Greetings of Peace. This blog contains selections from my correspondence and other sources on a variety of subjects related to religion, philosophy, and spirituality. I hope that they may be of benefit to the interested reader. Concerning the title of the blog, read this entry.

Thursday, February 05, 2009

Misrepresentation of Islam

… these objections … can be said to represent what sometimes amounts to a legitimate concern among otherwise well meaning people who suffer from limited exposure to a distorted presentation of Islam in popular media and among certain churches in the west. Historical information is useful when it is honest, but owing to the ill-will of many individuals and organizations, sometimes accurate sources of information are misinterpreted and misrepresented, if accurate sources are used at all.

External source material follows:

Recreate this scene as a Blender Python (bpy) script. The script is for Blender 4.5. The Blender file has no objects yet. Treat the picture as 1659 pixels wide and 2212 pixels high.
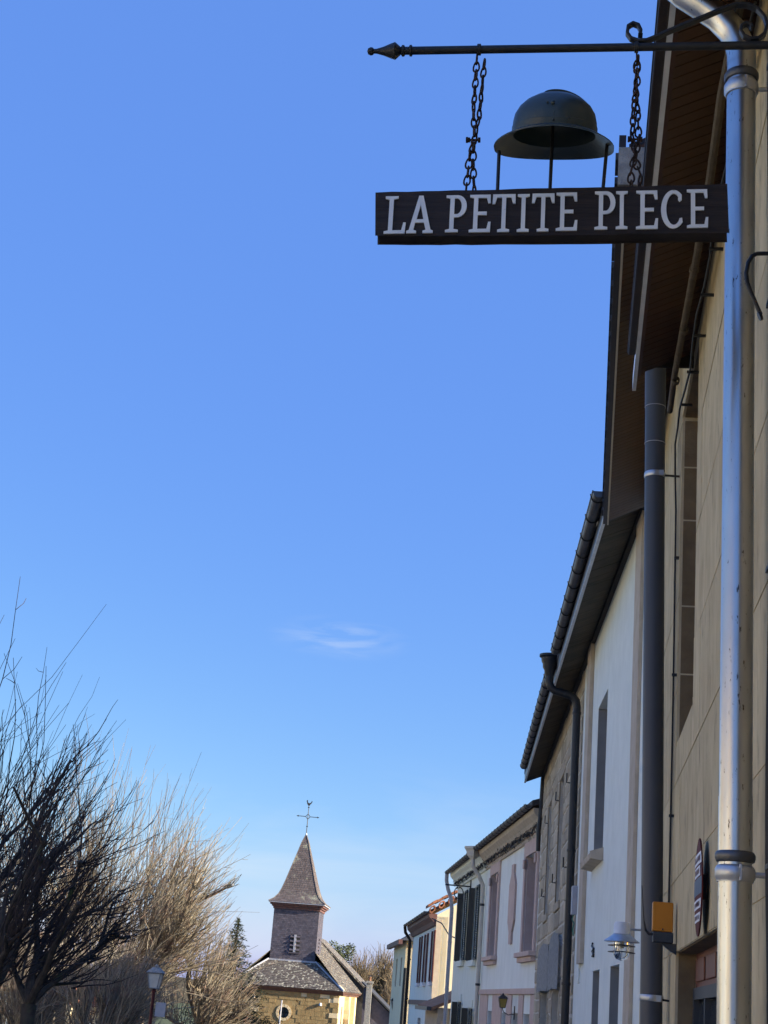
import bpy, math, random
import numpy as np
R = math.radians
random.seed(7)
SC = bpy.context.scene
COL = SC.collection

# ------------------------------------------------------------------ camera
PITCH, ROLL, FV = 17.6, 4.64, 3322.0          # pitch up, roll, focal length in 1659x2212 units
cam = bpy.data.cameras.new('camera'); camo = bpy.data.objects.new('camera', cam); COL.objects.link(camo)
cam.sensor_fit = 'VERTICAL'; cam.sensor_height = 36.0; cam.lens = 36.0 * FV / 2212.0
cam.clip_start = 0.05; cam.clip_end = 6000
def _rx(a): c, s = math.cos(a), math.sin(a); return np.array([[1,0,0],[0,c,-s],[0,s,c]])
def _rz(a): c, s = math.cos(a), math.sin(a); return np.array([[c,-s,0],[s,c,0],[0,0,1]])
CM = _rx(R(90 + PITCH)) @ _rz(R(ROLL))
from mathutils import Matrix, Vector
camo.matrix_world = Matrix([list(CM[0])+[0], list(CM[1])+[0], list(CM[2])+[0], [0,0,0,1]])
SC.camera = camo

# ------------------------------------------------------------------ sky, sun, exposure
SUN_AZ, SUN_EL = 106.0, 20.0
world = bpy.data.worlds.new('World'); SC.world = world; world.use_nodes = True
def build_sky():
    nt = world.node_tree; N, L = nt.nodes, nt.links
    bg = N['Background']; bg.inputs[1].default_value = 0.1
    sky = N.new('ShaderNodeTexSky'); sky.sky_type = 'NISHITA'; sky.sun_disc = False
    sky.sun_elevation = R(SUN_EL); sky.sun_rotation = R(SUN_AZ)
    sky.air_density = 1.0; sky.dust_density = 0.6; sky.ozone_density = 3.0
    sep = N.new('ShaderNodeSeparateColor'); L.new(sky.outputs[0], sep.inputs[0])
    cmb = N.new('ShaderNodeCombineColor')
    for i, (a, b, g) in enumerate(((.044, 1.22, 2.0), (.101, .86, 2.0), (.26, .25, 1.0))):     # film response of a deep blue winter sky: a + b x^g
        p = N.new('ShaderNodeMath'); p.operation = 'POWER'; p.inputs[1].default_value = g
        m = N.new('ShaderNodeMath'); m.operation = 'MULTIPLY'; m.inputs[1].default_value = 0.1
        q = N.new('ShaderNodeMath'); q.operation = 'MULTIPLY_ADD'; q.inputs[1].default_value = b * 10; q.inputs[2].default_value = a * 10
        L.new(sep.outputs[i], m.inputs[0]); L.new(m.outputs[0], p.inputs[0]); L.new(p.outputs[0], q.inputs[0]); L.new(q.outputs[0], cmb.inputs[i])
    # thin cirrus veils
    tc = N.new('ShaderNodeTexCoord'); mp = N.new('ShaderNodeMapping'); mp.inputs['Scale'].default_value = (3.2, 3.2, 17); mp.inputs['Rotation'].default_value = (0, R(6), 0); mp.inputs['Location'].default_value = (.35, 0, .4)
    nz = N.new('ShaderNodeTexNoise'); nz.inputs['Scale'].default_value = 1.3; nz.inputs['Detail'].default_value = 5; nz.inputs['Roughness'].default_value = .55; nz.inputs['Distortion'].default_value = .5
    rp = N.new('ShaderNodeValToRGB'); rp.color_ramp.elements[0].position = .50; rp.color_ramp.elements[1].position = .78
    L.new(tc.outputs['Generated'], mp.inputs[0]); L.new(mp.outputs[0], nz.inputs['Vector']); L.new(nz.outputs['Fac'], rp.inputs[0])
    sx = N.new('ShaderNodeSeparateXYZ'); L.new(tc.outputs['Generated'], sx.inputs[0])
    mr = N.new('ShaderNodeMapRange'); mr.inputs[1].default_value = .155; mr.inputs[2].default_value = .03; mr.inputs[3].default_value = 0; mr.inputs[4].default_value = .62
    L.new(sx.outputs[2], mr.inputs[0])
    mu = N.new('ShaderNodeMath'); mu.operation = 'MULTIPLY'; L.new(rp.outputs[0], mu.inputs[0]); L.new(mr.outputs[0], mu.inputs[1])
    # one small wisp standing alone higher up
    wd = CM @ np.array([735-829.5, -(1378-1106), -FV]); wd = wd/np.linalg.norm(wd)
    sb = N.new('ShaderNodeVectorMath'); sb.operation = 'SUBTRACT'; sb.inputs[1].default_value = tuple(wd); L.new(tc.outputs['Generated'], sb.inputs[0])
    ms = N.new('ShaderNodeVectorMath'); ms.operation = 'MULTIPLY'; ms.inputs[1].default_value = (19, 19, 62); L.new(sb.outputs[0], ms.inputs[0])
    ln = N.new('ShaderNodeVectorMath'); ln.operation = 'LENGTH'; L.new(ms.outputs[0], ln.inputs[0])
    m1 = N.new('ShaderNodeMapRange'); m1.inputs[1].default_value = 1.; m1.inputs[2].default_value = .1; m1.interpolation_type = 'SMOOTHSTEP'; L.new(ln.outputs['Value'], m1.inputs[0])
    n2 = N.new('ShaderNodeTexNoise'); n2.inputs['Scale'].default_value = 6; n2.inputs['Detail'].default_value = 6; n2.inputs['Distortion'].default_value = 1.2; L.new(mp.outputs[0], n2.inputs['Vector'])
    r2 = N.new('ShaderNodeMapRange'); r2.inputs[1].default_value = .40; r2.inputs[2].default_value = .72; L.new(n2.outputs['Fac'], r2.inputs[0])
    m2 = N.new('ShaderNodeMath'); m2.operation = 'MULTIPLY'; L.new(m1.outputs[0], m2.inputs[0]); L.new(r2.outputs[0], m2.inputs[1])
    m3 = N.new('ShaderNodeMath'); m3.operation = 'MULTIPLY_ADD'; m3.inputs[1].default_value = .34; L.new(m2.outputs[0], m3.inputs[0]); L.new(mu.outputs[0], m3.inputs[2])
    mx = N.new('ShaderNodeMix'); mx.data_type = 'RGBA'; mx.inputs[7].default_value = (3.0, 3.3, 3.7, 1)
    L.new(m3.outputs[0], mx.inputs[0]); L.new(cmb.outputs[0], mx.inputs[6]); L.new(mx.outputs[2], bg.inputs[0])
build_sky()
sun = bpy.data.lights.new('sun', 'SUN'); suno = bpy.data.objects.new('sun', sun); COL.objects.link(suno)
sun.energy = 4.6; sun.angle = R(0.5); sun.color = (1.0, .92, .77)
_sd = Vector((math.sin(R(SUN_AZ))*math.cos(R(SUN_EL)), math.cos(R(SUN_AZ))*math.cos(R(SUN_EL)), math.sin(R(SUN_EL))))
suno.rotation_euler = _sd.to_track_quat('Z', 'Y').to_euler(); suno.location = (60, -30, 60)
SC.view_settings.view_transform = 'Standard'; SC.view_settings.look = 'None'; SC.view_settings.exposure = 1.4; SC.view_settings.gamma = 1
SC.view_settings.use_curve_mapping = False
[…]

Thousands of traditions (hadith) exist concerning the Prophet Muhammad and his companions and at least a few collections have been produced in which an attempt has been made to comprehensively preserve them. Due to varying degrees of authenticity, not all of these traditions can be accepted as reliable in the same manner that not all extant accounts of Jesus’ life are accepted as canonical within Christianty. Islamic Jurisprudence is a rigorous science which possesses sophisticated methods for authenticating these traditions. Unfortunately, not all scholars possess the skills necessary for making this kind of judgment. This is especially true for scholars trained in the west but also includes many Muslims claiming to be legitimate scholars of Islamic law and tradition. The result is a situation in which many people make unqualified use of hadith to corroborate and justify sometimes extravagant conclusions concerning the religion of Islam in general and the character of the Prophet Muhammad in particular. It is also worth noting that throughout the history of Islam, those who have been most well versed in the traditions of the Prophet and qualified teachers of Islamic Jurisprudence have not been mere scholars of history but great spiritual teachers and Sufis also. Ahmad al-Ghazali, Ibn al-Arabi, Abu-l-Hassan ash-Shadhili, and more recently Ahmad al-Alawi come to mind as being relatively well known and authoritative in this respect.

According to these qualified representatives of Islam, its history, traditions, and spiritual teachings, Muhammad is seen as the model par excellence of the spiritual life due both to his character and virtues. Internally and externally, he is the embodiment of all that is best in Man and of that which has been revealed to us from God. As has already been mentioned, an excellent narrative has been produced by Martin Lings called Muhammad: His Life Based Upon the Earliest Sources. This book possesses the merit of being based solely upon traditional sources and allowing them to speak for themselves without the interruption of the author’s own speculations and interpretations, however desirable these might have been. Concerning the role of the life of the Prophet Muhammad as the basis of the spiritual life of Islam, I would particularly recommend a book called The Path of Muhammad by Imam Birgivi which, through numerous references to the Quran and hadith “portrays the beauty and depth of the Prophet’s character and the excellence of his example for followers of God in all times and places.” This is a book that has been used in many Islamic universities and will, in addition to demonstrating the unimpeachable character of the Prophet, also provide a better understanding of what Islam means for those who follow it in accordance with the teachings of the Prophet Muhammad – May peace and blessings be upon Him.

1 comment:

  1. My mother tongue is Urdu and we've world-renowned books on Prophet's life in Urdu based on early sources, but reading Martin Lings biography has been a unique experience, i felt the grace emanating out the words of the books. And I find myself recommending this book to everyone around me.